In the listing below, find the line with "from mathutils import Vector, Matrix, Euler", then repeat exactly every line from the top through that one.

┌─ Provided data

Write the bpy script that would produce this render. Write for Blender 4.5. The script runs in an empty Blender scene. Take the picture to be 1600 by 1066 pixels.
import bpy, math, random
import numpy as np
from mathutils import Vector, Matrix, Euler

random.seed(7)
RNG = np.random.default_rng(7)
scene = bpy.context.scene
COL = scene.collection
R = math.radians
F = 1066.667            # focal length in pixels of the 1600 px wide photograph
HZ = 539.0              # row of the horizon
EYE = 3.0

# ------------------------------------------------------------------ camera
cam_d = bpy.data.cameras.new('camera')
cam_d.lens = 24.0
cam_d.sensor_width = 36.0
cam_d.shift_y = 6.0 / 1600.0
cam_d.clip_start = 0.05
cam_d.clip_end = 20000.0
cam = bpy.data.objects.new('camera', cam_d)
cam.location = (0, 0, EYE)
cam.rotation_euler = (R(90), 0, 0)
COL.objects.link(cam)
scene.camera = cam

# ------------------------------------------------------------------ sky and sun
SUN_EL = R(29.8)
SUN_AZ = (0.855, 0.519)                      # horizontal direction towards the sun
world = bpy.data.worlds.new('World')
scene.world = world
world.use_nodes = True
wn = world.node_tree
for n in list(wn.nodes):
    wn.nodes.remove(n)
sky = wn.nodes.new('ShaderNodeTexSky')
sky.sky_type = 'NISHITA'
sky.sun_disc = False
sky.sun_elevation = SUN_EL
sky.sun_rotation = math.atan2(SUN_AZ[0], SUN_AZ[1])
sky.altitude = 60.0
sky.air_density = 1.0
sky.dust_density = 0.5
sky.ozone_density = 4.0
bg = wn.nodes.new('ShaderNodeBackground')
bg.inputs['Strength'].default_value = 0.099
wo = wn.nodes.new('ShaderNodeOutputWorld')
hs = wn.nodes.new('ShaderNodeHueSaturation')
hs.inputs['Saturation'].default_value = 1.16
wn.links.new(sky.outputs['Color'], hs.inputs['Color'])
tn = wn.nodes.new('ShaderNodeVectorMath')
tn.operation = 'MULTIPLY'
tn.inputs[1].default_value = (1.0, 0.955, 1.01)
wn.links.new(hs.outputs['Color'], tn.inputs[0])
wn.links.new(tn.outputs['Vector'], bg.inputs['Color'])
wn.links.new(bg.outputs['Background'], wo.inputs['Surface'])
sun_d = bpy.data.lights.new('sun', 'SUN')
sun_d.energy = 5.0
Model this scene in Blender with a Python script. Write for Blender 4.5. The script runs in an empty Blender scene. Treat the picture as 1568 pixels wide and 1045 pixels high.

└─

## Exercise response
Write the bpy script that would produce this render. Write for Blender 4.5. The script runs in an empty Blender scene. Take the picture to be 1600 by 1066 pixels.
import bpy, math, random
import numpy as np
from mathutils import Vector, Matrix, Euler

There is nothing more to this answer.